Friday, December 5, 2008

Simply Sol

For the past couple of days I’ve been hearing about the excited reception of Sol LeWitt’s near permanent installation at Mass MoCA, Sol LeWitt: A Wall Drawing Retrospective. While I’ve always been pretty fascinated with conceptual art and particularly interested in LeWitt’s wall drawings (or to be more precise, his instructions for the wall drawings), I’ve never heard anyone share this interest. In fact, most people interested in understanding LeWitt’s work and who have asked me to explain it respond by shaking their heads. Okay, perhaps this says more about my explanation than it does about LeWitt. But the truth remains so many people are willing to celebrate artists like Rubens who employed a number of artists to complete his commissions, yet LeWitt’s practice of the same is often met with disdain.

So why is everyone so excited about Sol LeWitt now? Can it only be that he died so recently? Perhaps his recent death has spurned a host of LeWitt shows (there were two in Cincinnati earlier this year), but expressions of beauty linked to LeWitt’s work leaves me dumbfounded. Since when has his wall drawings been viewed as beautiful?

The review of the current retrospective by Holland Cotter in the NY Times seems to offer a hint as to why LeWitt’s work is now appealing to the masses. In this review Cotter says about LeWitt’s wall drawings on display at Mass MoCA,
“They aren’t populist in that way; they were meant for the great indoors. But neither do they depend on elite settings — museums or galleries — to make sense. They are abstract, not arcane. Their visual effects can be complex, but their language is plain: lines, colors, clean surfaces, the basics of grade-school art class. No wonder they feel welcoming; they take us back to the past before they take us somewhere else.”

So we enjoy LeWitt’s work because we don’t have to think about it? It is beautiful because it is “grade school” easy? Beauty and Conceptual Art are not mutually exclusive are they?

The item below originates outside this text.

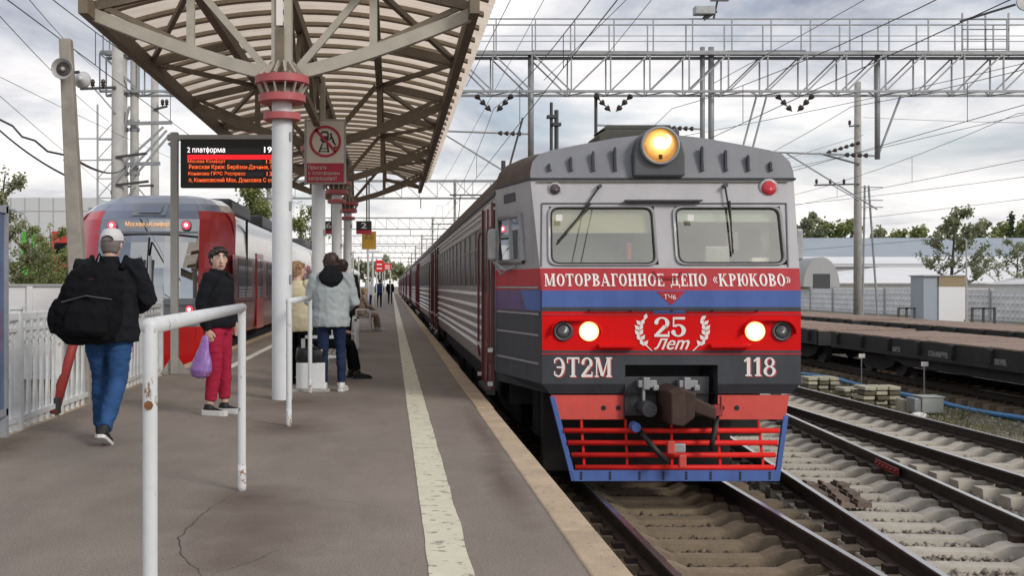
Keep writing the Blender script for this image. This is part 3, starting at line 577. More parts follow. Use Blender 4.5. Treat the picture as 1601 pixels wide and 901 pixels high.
    # lettering
    def lay(polys, px0, py0, px1, py1, m, d=.007, nm='lettering'):
        if isinstance(polys[0], tuple):
            al = [v for pv, _ in polys for v in pv]; a0, a1 = min(v[0] for v in al), max(v[0] for v in al); b0, b1 = min(v[1] for v in al), max(v[1] for v in al)
            for pv, pf in polys:
                u0, u1 = min(v[0] for v in pv), max(v[0] for v in pv); w0, w1 = min(v[1] for v in pv), max(v[1] for v in pv); fx = lambda u: px0+(px1-px0)*(u-a0)/(a1-a0); fz = lambda w: py1+(py0-py1)*(w-b0)/(b1-b0)
                lay((pv, pf), fx(u0), fz(w1), fx(u1), fz(w0), m, d, nm) if False else lay([pv, pf], fx(u0), fz(w1), fx(u1), fz(w0), m, d, nm)
            return
        O, X, Z = FP(px0,py1), FP(px1,py1), FP(px0,py0); sh = Vector((-AX1,-d,0)); return place_polys(*polys, O+sh, X-O, Vector((0,Z.y-O.y,Z.z-O.z)), nm, m, t, (0,0,0))
    sp = serif_words('МОТОРВАГОННОЕ ДЕПО «КРЮКОВО»'); lay(sp, 853.2,429.8,1238,451.8, M['letter_shadow'], .005); lay(sp, 851.5,428.2,1236.5,450.2, M['letter_white'])
    sp = serif_polys('ЭТ2М'); lay(sp, 868,560.5,958.5,591.5, M['letter_shadow'], .005); lay(sp, 866,559,956.5,590, M['letter_white'])
    sp = serif_polys('118', .1); lay(sp, 1165,560.5,1214.5,590.5, M['letter_shadow'], .005); lay(sp, 1163,559,1212.5,589, M['letter_white'])
    lay(serif_polys('25', .08), 1022.5,496,1072,527, M['letter_white'], .010)
    lay(text_polys('лem', .45, .03), 1022,529.5,1078,547, M['letter_white'], .010)
    lay(text_polys('ТЧ6', 0, .02), 1037.5,460.5,1056.5,468.5, M['letter_white'], .008)
    for s in (-1, 1):                             # laurel twigs either side of the 25
        g = Glyph(); cx = 1051
        for i in range(6):
            f = i/5; bx = cx+s*(40+12*math.sin(math.pi*(.15+.75*f))); by = 541-40*f
            for side in (-1, 1):
                if i == 5 and side*s < 0: continue
                an = R(90 - s*side*34 - s*(f-.3)*24); L_ = 11.5
                tip = (bx+L_*math.cos(an)*1.0, by-L_*math.sin(an)); n_ = (-math.sin(an), -math.cos(an)); mid = (bx+.5*L_*math.cos(an), by-.5*L_*math.sin(an))
                g.poly([(bx,by),(mid[0]+n_[0]*3.3,mid[1]+n_[1]*3.3),tip,(mid[0]-n_[0]*3.3,mid[1]-n_[1]*3.3)])
        g.poly([(cx+s*31,549),(cx+s*33,549),(cx+s*45,538),(cx+s*43,537)])
        mb = MB(); mb.add([(FP(x,y).x-AX1,FY-.009-i*1e-5,FP(x,y).z) for i,(x,y) in enumerate(g.v)], g.f); mb.build('laurel_twig', M['letter_white'], t)
    # cab side window, mirror, sliding frame, ribs
    for s in (-1, 1):
        def sp(z, f, o=0): h, y = fh(z), fy(z); return Vector((s*(h+(1.74-h)*f+o), y+(RY-y)*f, z))
        A = [sp(1.60,.30,.006),sp(1.60,.86,.006),sp(2.13,.86,.006),sp(2.13,.30,.006)]
        wd = MB().add(A,[(0,1,2,3)]).build('side_window', M['side_glass'], t)
        MB().tube([*A,A[0]],.035,8,caps=False).build('window_frame', M['train_grey'], wd, smooth=True)
        MB().tube([sp(1.6,.58,.012),sp(2.13,.58,.012)],.02,6).build('window_mullion', M['train_grey'], wd)
        a = sp(1.90,.72,.16); mi = MB().box(a.x-.05,a.x+.05,a.y-.11,a.y+.11,1.62,2.0).build('wing_mirror', M['galv'], t, bevel=.03)
        MB().tube([sp(1.55,.5,0),sp(1.5,.55,.10),(a.x,a.y,1.62)],.014,6).tube([sp(1.52,.62,0),sp(1.46,.66,.1),(a.x,a.y+.06,1.64)],.012,6).build('mirror_bracket', M['galv'], mi)
        for z in (.47,.78,1.01,1.30): MB().bar(sp(z,.06,.004),sp(z,.94,.004),.02,.022).build('pressed_rib', M['train_grey'], t)
        q0 = [sp(2.30,.42,.006),sp(2.30,.74,.006),sp(2.41,.74,.006),sp(2.41,.42,.006)]; MB().add(q0,[(0,1,2,3)]).build('number_plate', M['train_dark'], t)
        b = [sp(1.275,.02,.005),sp(1.275,.42,.005),sp(1.05,.30,.005),sp(1.05,.02,.005)]; MB().add(b,[(0,1,2,3)]).build('blue_flash', M['train_blue'], t)
    # coupler bay
    mb = MB(); mb.add([(-.5,FY,.465),(.5,FY,.465),(.5,FY+.7,.465),(-.5,FY+.7,.465),(-.5,FY,-.14),(.5,FY,-.14),(.5,FY+.7,-.14),(-.5,FY+.7,-.14)],[(0,1,2,3),(0,3,7,4),(1,2,6,5),(3,2,6,7)]); mb.build('coupler_bay', M['train_dark'], t)
    mb = MB(); mb.add([(-.50,FY+.12,.33),(.44,FY+.12,.33),(.44,FY+.16,-.10),(-.50,FY+.16,-.10)],[(0,1,2,3)]); mb.build('buffer_plate', M['bezel'], t)
    cp = MB().prism([(-.12,-.13),(-.14,.22),(-.02,.26),(.16,.20),(.14,-.06),(.02,-.15)], FY-.42, FY+.3).build('coupler_head', M['coupler_brown'], t, bevel=.02)
    MB().prism([(.16,.15),(.40,.04),(.40,-.10),(.16,-.02)], FY-.30, FY+.1).build('coupler_jaw', M['coupler_brown'], cp, bevel=.02)
    MB().prism([(-.125,-.12),(-.13,.21),(-.02,.25),(.02,.24),(.03,-.10),(-.0,-.14)], FY-.50, FY-.42).build('coupler_face', M['coupler_brown'], cp, bevel=.015)
    for x0 in (-.36,.08): MB().box(x0,x0+.20,FY-.02,FY+.1,.22,.30).box(x0+.05,x0+.12,FY-.04,FY+.1,.20,.33).box(x0+.16,x0+.22,FY-.03,FY+.1,.19,.25).build('hanger_bracket', M['steel_grey'], cp, bevel=.008)
    MB().tube([(-.30,FY-.0,.24),(-.30,FY-.0,.02)],.018,6).build('hanger_rod', M['galv'], cp)
    MB().lathe([(0,-.16),(.08,-.16),(.09,-.05),(.09,.1)], (-.27,FY,.0), 'Y', 16).build('buffer_stub', M['bezel'], cp)
    MB().box(-1.28,.86,FY+.75,FY+1.0,-.80,.13).box(-1.3,1.3,FY+1.1,FY+1.6,-.45,.13).build('added_grille_backing', M['soot'], t)  # dark blocks added to shade the ground seen through the grille
    MB().box(-.9,.5,FY+1.3,FY+3.0,-.85,-.2).build('added_dark_box', M['soot'], t, bevel=.04)  # another added box, keeps the space under the cab dark
    # plough: red plates, barred grille, blue frame
    Yp = FY+.10
    def Q(px, py): return ((px-612)*Yp/FPX-AX1, EYE-(py-447)*Yp/FPX)
    pl = thing('plough', None, None); pl.parent = t
    for pts, holes in ((((861,618),(975,618),(975,656),(872,656)),(943,966)), (((1119,618),(1233,618),(1227,656),(1119,656)),(1128,1151))):
        plate = MB().prism([Q(*p) for p in pts], Yp-.02, Yp+.01).build('red_plate', M['plough_red'], pl)
        for h in holes: x, z = Q(h,638); MB().lathe([(0,-.004),(.028,-.004),(.028,.0)], (x,Yp-.02,z), 'Y', 14).build('bolt_hole', M['black'], plate)
    for (a, b) in (((863,620),(897,752)),((1228,650),(1214,752))):
        (x0,z0),(x1,z1) = Q(*a), Q(*b); MB().bar((x0,Yp,z0),(x1,Yp,z1),.055,.05,up=(0,1,0)).build('blue_post', M['train_blue'], pl, bevel=.006)
    for py, a, b in ((673.5,881,1217),(692.5,887,1214),(711.5,893,1211),(731,899,1209)):
        (x0,z0),(x1,z1) = Q(a,py), Q(b,py); MB().tube([(x0,Yp-.02,z0),(x1,Yp-.02,z1)],.029,10).build('grille_bar', M['grill_red'], pl, smooth=True)
    for a, b in ((909,914),(978,981),(1050,1051),(1121,1127),(1186,1194)):
        (x0,z0),(x1,z1) = Q(a,656), Q(b,733); MB().bar((x0,Yp+.012,z0),(x1,Yp+.012,z1),.026,.02,up=(0,1,0)).build('grille_upright', M['grill_red'], pl)
    bp = MB().prism([Q(891,735),Q(1218,735),Q(1217.5,752.5),Q(897,752.5)], Yp-.03, Yp+.02).build('blue_blade', M['train_blue'], pl, bevel=.005)
    for px in (908,953,999,1036,1072,1110,1156,1202):
        for py in (739,743.5,748): x, z = Q(px,py); MB().lathe([(0,-.006),(.014,-.006),(.014,0)], (x,Yp-.03,z), 'Y', 8).build('bolt', M['black'], bp)
    def hose(name, pts, r, m): MB().tube([((px-612)*y/FPX-AX1,y,EYE-(py-447)*y/FPX) for px,py,y in pts], r, 8).build(name, M[m], t, smooth=True)
    hose('brake_hose', [(995,668,12.05),(1012,688,11.95),(1026,705,11.9),(1042,722,11.95)], .032, 'hose')
    hose('air_hose', [(1121,652,12.05),(1118,670,11.98),(1114,690,11.95),(1112,703,12.0)], .030, 'hose')
    x, z = (993-612)*12.0/FPX-AX1, EYE-(668-447)*12.0/FPX; MB().lathe([(0,-.07),(.05,-.07),(.055,0),(.055,.08)], (x,12.0,z), 'Y', 14).build('blue_hose_coupling', M['train_blue'], t)
    x, z = (1121-612)*12.0/FPX-AX1, EYE-(642-447)*12.0/FPX; MB().box(x-.05,x+.05,11.95,12.05,z-.06,z+.06).box(x+.02,x+.04,11.94,11.98,z+.02,z+.16).build('tap_valve', M['rust_red'], t, bevel=.012)
    for px, py in ((1049,700),(1067,722)): x, z = (px-612)*11.95/FPX-AX1, EYE-(py-447)*11.95/FPX; MB().box(x-.04,x+.04,11.93,11.99,z-.07,z+.07).build('hose_clamp', M['plough_red'], t, bevel=.012)
    x, z = (1063-612)*11.95/FPX-AX1, EYE-(702-447)*11.95/FPX; MB().box(x-.07,x+.07,11.97,12.03,z-.05,z+.05).build('hose_bracket', M['galv'], t, bevel=.015)
build_cab(head)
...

Perhaps I need to work on my explanations so I can convince more that beauty does rest in the concept so fewer will shake their heads in disdain.


Anonymous said...

I would argue that the same folks who shun / don't get Sol would have similar feeling about many of Sol's peers and contemporary art in general (Stella, Judd, Kelly as examples of peers). Many folks who I have met who, at first, 'shake their heads' have a change of heart after explaining more about his technique. Sol was pioneering in his emphasis on the concept and not the technique. I am glad to see that there is extra excitement due to MMOCA, but I know that Sol has long been a world-renowned artist with wall drawings in almost every state & dozens of countries. I think it should also be said that Sol's generosity towards his peers, his shunning of the public eye and his employment of other artists to help their careers speaks volumes about his character.

Me said...

I agree and like you have always grouped LeWitt with Judd and the others. Though this more recent exhibition and especially the reviews I've read recall instead Warhol.

Warhol is not named specifically, but I just wonder if Sol Lewitt is being "Pop"-ped.